"Can You Trust Your Computer?" (2002) is stallman's analysis of "trusted computing" — specifically Microsoft's "Palladium" initiative (later renamed "Next-Generation Secure Computing Base") and the Trusted Computing Platform Alliance (TCPA). The essay's central rhetorical move, which became widely influential, is reversing the question embedded in the phrase "trusted computing": trusted by whom? A system designed so that content owners and software vendors can trust that the hardware will enforce their restrictions is a system that users cannot trust to act in their interests.
The essay identifies the threat concisely. Trusted computing hardware (TPM chips) and the software infrastructure built on them would enable: (1) remote attestation — the ability of a remote server to verify what software is running on a user's machine; (2) sealed storage — encryption of data in ways tied to specific software, so that software updates or replacements would lose access to the user's own data; (3) curtained memory — software hidden from the user's inspection even while running on their hardware.
stallman's analysis is that these capabilities, while technically described as security features, are primarily mechanisms of control. Remote attestation would allow content distributors to refuse service to computers running software they haven't approved — meaning GNU/Linux systems could be locked out of services, documents, and media. Sealed storage would make it impossible to migrate data when switching software.

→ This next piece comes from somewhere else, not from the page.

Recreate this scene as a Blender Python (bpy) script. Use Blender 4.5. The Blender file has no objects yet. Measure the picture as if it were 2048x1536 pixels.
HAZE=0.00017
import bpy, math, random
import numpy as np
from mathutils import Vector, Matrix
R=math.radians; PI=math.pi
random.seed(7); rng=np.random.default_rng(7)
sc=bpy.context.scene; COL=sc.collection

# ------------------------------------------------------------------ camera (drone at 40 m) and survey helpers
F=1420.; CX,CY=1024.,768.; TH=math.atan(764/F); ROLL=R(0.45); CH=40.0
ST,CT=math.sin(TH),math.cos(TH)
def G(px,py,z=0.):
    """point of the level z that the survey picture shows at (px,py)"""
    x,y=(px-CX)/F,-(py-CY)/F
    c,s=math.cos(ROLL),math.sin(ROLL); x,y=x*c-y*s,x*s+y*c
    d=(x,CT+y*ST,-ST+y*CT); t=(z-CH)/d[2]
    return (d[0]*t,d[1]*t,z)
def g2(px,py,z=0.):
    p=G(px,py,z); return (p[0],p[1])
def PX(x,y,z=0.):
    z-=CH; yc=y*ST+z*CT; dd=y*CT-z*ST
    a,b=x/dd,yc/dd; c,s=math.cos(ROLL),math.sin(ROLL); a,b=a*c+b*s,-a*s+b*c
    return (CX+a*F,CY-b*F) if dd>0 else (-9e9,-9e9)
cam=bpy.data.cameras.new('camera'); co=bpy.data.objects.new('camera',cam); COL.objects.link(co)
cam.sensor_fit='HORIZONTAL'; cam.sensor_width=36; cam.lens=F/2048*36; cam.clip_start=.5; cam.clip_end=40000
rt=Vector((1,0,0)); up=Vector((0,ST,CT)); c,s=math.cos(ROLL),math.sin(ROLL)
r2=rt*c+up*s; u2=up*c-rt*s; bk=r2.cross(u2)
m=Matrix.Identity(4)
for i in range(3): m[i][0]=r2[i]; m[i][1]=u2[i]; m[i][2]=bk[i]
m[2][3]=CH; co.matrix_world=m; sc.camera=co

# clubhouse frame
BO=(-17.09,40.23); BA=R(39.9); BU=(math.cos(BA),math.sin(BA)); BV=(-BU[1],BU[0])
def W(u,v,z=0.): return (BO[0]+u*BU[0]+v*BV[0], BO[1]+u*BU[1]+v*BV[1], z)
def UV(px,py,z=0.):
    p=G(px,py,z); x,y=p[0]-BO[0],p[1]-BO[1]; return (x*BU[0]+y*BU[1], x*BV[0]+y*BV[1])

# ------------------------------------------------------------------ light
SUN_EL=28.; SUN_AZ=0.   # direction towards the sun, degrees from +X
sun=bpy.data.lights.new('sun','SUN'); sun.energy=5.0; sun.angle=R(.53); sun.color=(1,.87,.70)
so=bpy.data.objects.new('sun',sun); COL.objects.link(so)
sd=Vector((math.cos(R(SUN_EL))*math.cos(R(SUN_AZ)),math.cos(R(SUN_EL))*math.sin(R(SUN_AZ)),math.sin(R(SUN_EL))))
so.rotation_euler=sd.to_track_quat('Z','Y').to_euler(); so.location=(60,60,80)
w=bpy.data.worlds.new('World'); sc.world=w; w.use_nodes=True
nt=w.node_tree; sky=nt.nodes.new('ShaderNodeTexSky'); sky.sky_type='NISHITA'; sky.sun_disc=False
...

Curtained memory would make it impossible to inspect what programs are actually doing.
The connection to digital-restrictions-management is direct: trusted computing is the hardware layer that makes DRM enforceable in ways that pure software cannot achieve, because software DRM can always be reverse-engineered on hardware the user controls. With trusted computing hardware, the user's own computer becomes an adversary.
This essay was widely read and influenced thinking at electronic-frontier-foundation and elsewhere. It connects directly to the later development of gpl-v3's anti-tivoization clause: tivoization is precisely the scenario "Can You Trust Your Computer?" describes — using hardware to prevent users from running modified software. The essay also connects to right-to-read-essay: the dystopian future stallman sketched in 1997 now had specific technical mechanisms named and described.
The essay was written during the free-vs-open-source-schism-1998-2007 era, when debates about software freedom were moving from licensing to hardware and infrastructure. eric-raymond and the open source camp generally downplayed these concerns as ideological; the free-software-foundation position was that they were the natural consequence of not insisting on user freedom from the beginning.